Interfor Corp. (IFP-T) was down 3.6 per cent after it reported lower-than-anticipated first-quarter results after the bell on Thursday.

The Vancouver-based company said adjusted EBITDA came in at $16.3-million, including $11.1-million related to export duties, which fell short of the Street’s $20-million forecast.

Raymond James’ Daryl Swetlishoff said: “We rate Interfor Strong Buy reflecting our constructive lumber market outlook, attractive organic growth opportunities, higher relative exposure to the USA and strong balance sheet.While investor enthusiasm has trended downwards with lumber pricing, recent curtailment announcements by industry participants (including Interfor) has provided life to futures pricing. As we highlighted in our recent note, we continue to expect better end user takeaways to coincide with improved building weather, although given lower than expected demand generation from China (and increasing inventories), we expect it will take time for commodity markets to find a balance. With shares trading at multi year lows we expect value investors to be rewarded during 2H19.”

BCE Inc. (BCE-T) slipped 0.2 per cent after a pair of equity analysts downgraded its stock a day after the release of its first-quarter results.

“Management has done an excellent job in continuing to better position BCE to compete for a larger share of spending in the sector,” said Desjardins Securities’ Maher Yaghi. "Cost reductions and significant capital investments in FTTH and wireless have built a protective layer around the company’s assets, which should last for many years. However, with the recent decline in interest rates, valuations in the sector have shifted in search for yield, tilting the valuation of BCE’s stock to a significant premium vs peers.”

Activision Blizzard Inc. (ATVI-Q) dropped 4.8 per cent after the videogame maker’s current-quarter profit expectation fell below expectations.

The company forecast current-quarter adjusted revenue of US$1.15-billion and profit of 23 US cents per share, missing analysts’ average estimate of US$1.28-billion and 37 US cents per share.

Credit Suisse analyst Stephen Ju said: “2019 is a rebuilding year hence there was a lower likelihood of surprises, especially as Sekiro was already announced having sold in excess of 2mm units.

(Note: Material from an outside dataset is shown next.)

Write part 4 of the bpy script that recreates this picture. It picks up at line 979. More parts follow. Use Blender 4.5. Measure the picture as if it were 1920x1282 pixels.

King in particular the Candy franchise continues its revival with MAUs growing once again on the heels of the latest Candy Crush Friends. This was offset by a sequential decline in both Overwatch and Hearthstone due to a weaker content update cycle. That said, the most important takeaway for us was the management commentary around Blizzard’s rich pipeline, with cross platform development initiatives, as well as continual evaluation of monetization models for all games including free-to-play – the combination of these factors translate into higher potential for upside in 2020 and beyond.”